» Brief: Carry none of the pictures over; write out the complete data exactly.

» Available data:

= = =

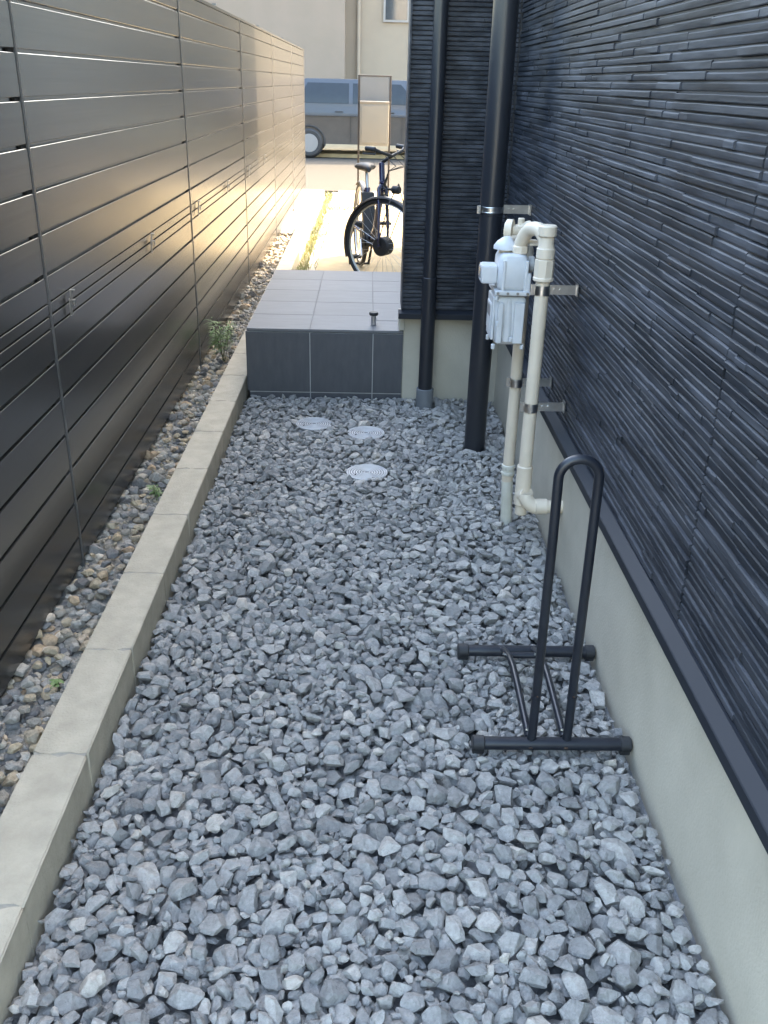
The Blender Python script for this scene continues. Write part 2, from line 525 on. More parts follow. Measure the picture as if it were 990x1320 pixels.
# ------------------------------------------------------------------ kerb of concrete blocks
kerb = thing('kerb_wall', 'low pale concrete block kerb between grey gravel and stony soil', 'kerb', (-.64, 2.0, 0))
KX0, KX1, KZ = -.708, -.588, .100
MB().box(KX0 + .004, KX1 - .004, -.84, 12.9, -.12, KZ - .0015).build('mortar_bed', 'mortar', kerb)
def kerb_block(y0, y1, x0=KX0, x1=KX1, zt=KZ):
    """concrete block with slightly chipped arrises and ragged end joints"""
    bm = bmesh.new()
    nx, ny, nz = 6, 12, 4
    def P(i, j, k):
        x = x0 + (x1 - x0) * i / nx
        y = y0 + (y1 - y0) * j / ny
        z = -.12 + (zt + .12) * k / nz
        if j in (0, ny):
            y += (.0045 * math.sin(i * 1.9 + y0 * 37) + random.uniform(-.003, .003)) * (1 if k == nz else .4)
        if k == nz: z += random.uniform(-.0008, .0008)
        return (x, y, z)
    mb = MB()
    idx = {}
    vs, fs = [], []
    def vid(i, j, k):
        key = (i, j, k)
        if key not in idx:
            idx[key] = len(vs)
            vs.append(P(i, j, k))
        return idx[key]
    for i in range(nx):
        for j in range(ny):
            fs.append([vid(i, j, nz), vid(i + 1, j, nz), vid(i + 1, j + 1, nz), vid(i, j + 1, nz)])
    for k in range(nz):
        for j in range(ny):
            fs.append([vid(nx, j, k), vid(nx, j + 1, k), vid(nx, j + 1, k + 1), vid(nx, j, k + 1)])
            fs.append([vid(0, j + 1, k), vid(0, j, k), vid(0, j, k + 1), vid(0, j + 1, k + 1)])
        for i in range(nx):
            fs.append([vid(i, 0, k), vid(i + 1, 0, k), vid(i + 1, 0, k + 1), vid(i, 0, k + 1)])
            fs.append([vid(i + 1, ny, k), vid(i, ny, k), vid(i, ny, k + 1), vid(i + 1, ny, k + 1)])
    for v in vs: pass
    mb.add(vs, fs)
    me = mb.mesh('kerb_block', kerb.location, 30)
    b = bmesh.new(); b.from_mesh(me)
    sharp = [e for e in b.edges if len(e.link_faces) == 2 and e.calc_face_angle(0) > 1.0]
    bmesh.ops.bevel(b, geom=sharp, offset=.0028, segments=2, affect='EDGES', clamp_overlap=True)
    b.to_mesh(me); b.free()
    me.polygons.foreach_set('use_smooth', [True] * len(me.polygons))
    link('kerb_block', me, 'concrete', kerb)
for i in range(-5, 27):
    y0 = 1.165 + .401 * i
    kerb_block(y0 + .0007, y0 + .401 - .0007)

# ------------------------------------------------------------------ fence
FX = -.877                    # slat face
fence = thing('slat_fence', 'tall bronze metal slat fence on the left of the passage', 'fence', (FX, 2.5, 0))
JY = [.345, 2.535, 4.730, 6.900, 9.10, 11.30, 13.42]
gap = .0095
lines = [.050, .141, .253, .362, .474, .586, .697, .786, .821, .856, .933, 1.042, 1.152, 1.262, 1.372, 1.482, 1.593, 1.703, 1.775]
slat_cache = {}
def slat_obj(y0, y1, z0, z1, name, thick=.0103):
    key = (round(y1 - y0, 3), round(z1 - z0, 4), thick)
    if key not in slat_cache:
        h, l = z1 - z0, y1 - y0
        r = min(.0016, h * .2)
        prof = [(0, 0), (thick - r, 0), (thick, r), (thick, h - r), (thick - r * .7, h - r * .15), (thick - r * 1.4, h), (0, h)]
        mb = MB().extrude([(a, b) for a, b in prof], 'y', 0, l)
        slat_cache[key] = mb.mesh(name, (0, 0, 0), 25)
    o = link(name, slat_cache[key], 'fence', fence)
    o.location = Vector((FX - thick + random.uniform(-.0006, .0006), y0, z0)) - fence.location
    return o
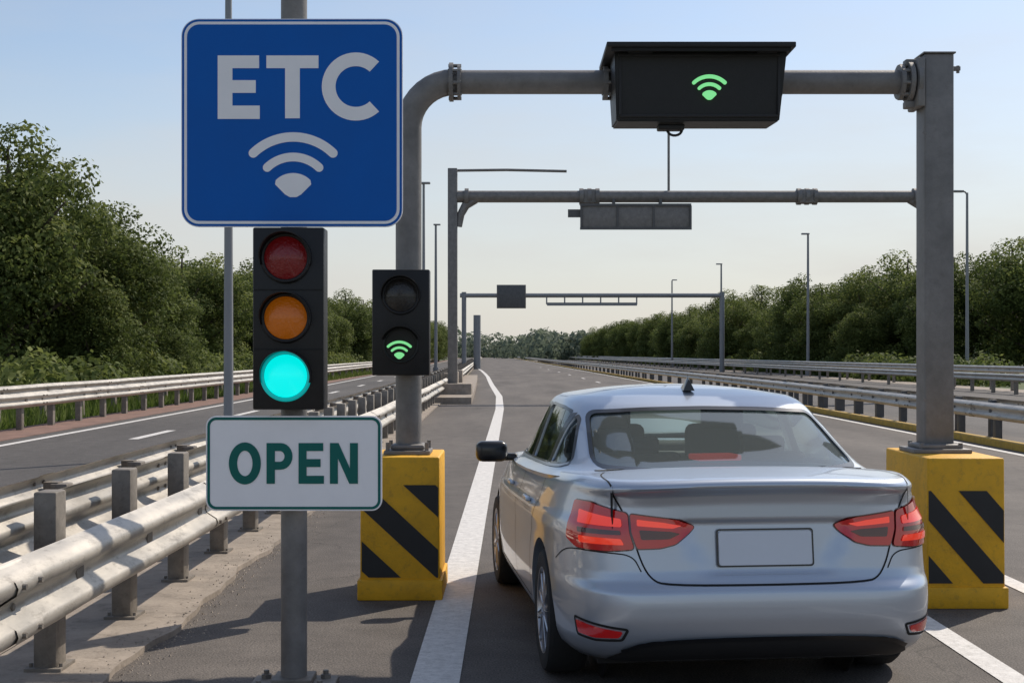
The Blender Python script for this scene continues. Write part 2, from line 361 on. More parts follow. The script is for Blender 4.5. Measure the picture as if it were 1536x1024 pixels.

= = =

» Exercise output:
The Blender Python script for this scene continues. Write part 2, from line 525 on. More parts follow. Measure the picture as if it were 990x1320 pixels.
# ------------------------------------------------------------------ kerb of concrete blocks
kerb = thing('kerb_wall', 'low pale concrete block kerb between grey gravel and stony soil', 'kerb', (-.64, 2.0, 0))
KX0, KX1, KZ = -.708, -.588, .100
MB().box(KX0 + .004, KX1 - .004, -.84, 12.9, -.12, KZ - .0015).build('mortar_bed', 'mortar', kerb)
def kerb_block(y0, y1, x0=KX0, x1=KX1, zt=KZ):
    """concrete block with slightly chipped arrises and ragged end joints"""
    bm = bmesh.new()
    nx, ny, nz = 6, 12, 4
    def P(i, j, k):
        x = x0 + (x1 - x0) * i / nx
        y = y0 + (y1 - y0) * j / ny
        z = -.12 + (zt + .12) * k / nz
        if j in (0, ny):
            y += (.0045 * math.sin(i * 1.9 + y0 * 37) + random.uniform(-.003, .003)) * (1 if k == nz else .4)
        if k == nz: z += random.uniform(-.0008, .0008)
        return (x, y, z)
    mb = MB()
    idx = {}
    vs, fs = [], []
    def vid(i, j, k):
        key = (i, j, k)
        if key not in idx:
            idx[key] = len(vs)
            vs.append(P(i, j, k))
        return idx[key]
    for i in range(nx):
        for j in range(ny):
            fs.append([vid(i, j, nz), vid(i + 1, j, nz), vid(i + 1, j + 1, nz), vid(i, j + 1, nz)])
    for k in range(nz):
        for j in range(ny):
            fs.append([vid(nx, j, k), vid(nx, j + 1, k), vid(nx, j + 1, k + 1), vid(nx, j, k + 1)])
            fs.append([vid(0, j + 1, k), vid(0, j, k), vid(0, j, k + 1), vid(0, j + 1, k + 1)])
        for i in range(nx):
            fs.append([vid(i, 0, k), vid(i + 1, 0, k), vid(i + 1, 0, k + 1), vid(i, 0, k + 1)])
            fs.append([vid(i + 1, ny, k), vid(i, ny, k), vid(i, ny, k + 1), vid(i + 1, ny, k + 1)])
    for v in vs: pass
    mb.add(vs, fs)
    me = mb.mesh('kerb_block', kerb.location, 30)
    b = bmesh.new(); b.from_mesh(me)
    sharp = [e for e in b.edges if len(e.link_faces) == 2 and e.calc_face_angle(0) > 1.0]
    bmesh.ops.bevel(b, geom=sharp, offset=.0028, segments=2, affect='EDGES', clamp_overlap=True)
    b.to_mesh(me); b.free()
    me.polygons.foreach_set('use_smooth', [True] * len(me.polygons))
    link('kerb_block', me, 'concrete', kerb)
for i in range(-5, 27):
    y0 = 1.165 + .401 * i
    kerb_block(y0 + .0007, y0 + .401 - .0007)

# ------------------------------------------------------------------ fence
FX = -.877                    # slat face
fence = thing('slat_fence', 'tall bronze metal slat fence on the left of the passage', 'fence', (FX, 2.5, 0))
JY = [.345, 2.535, 4.730, 6.900, 9.10, 11.30, 13.42]
gap = .0095
lines = [.050, .141, .253, .362, .474, .586, .697, .786, .821, .856, .933, 1.042, 1.152, 1.262, 1.372, 1.482, 1.593, 1.703, 1.775]
slat_cache = {}
def slat_obj(y0, y1, z0, z1, name, thick=.0103):
    key = (round(y1 - y0, 3), round(z1 - z0, 4), thick)
    if key not in slat_cache:
        h, l = z1 - z0, y1 - y0
        r = min(.0016, h * .2)
        prof = [(0, 0), (thick - r, 0), (thick, r), (thick, h - r), (thick - r * .7, h - r * .15), (thick - r * 1.4, h), (0, h)]
        mb = MB().extrude([(a, b) for a, b in prof], 'y', 0, l)
        slat_cache[key] = mb.mesh(name, (0, 0, 0), 25)
    o = link(name, slat_cache[key], 'fence', fence)
    o.location = Vector((FX - thick + random.uniform(-.0006, .0006), y0, z0)) - fence.location
    return o
The Blender Python script for this scene continues. Write part 2, from line 361 on. More parts follow. The script is for Blender 4.5. Measure the picture as if it were 1536x1024 pixels.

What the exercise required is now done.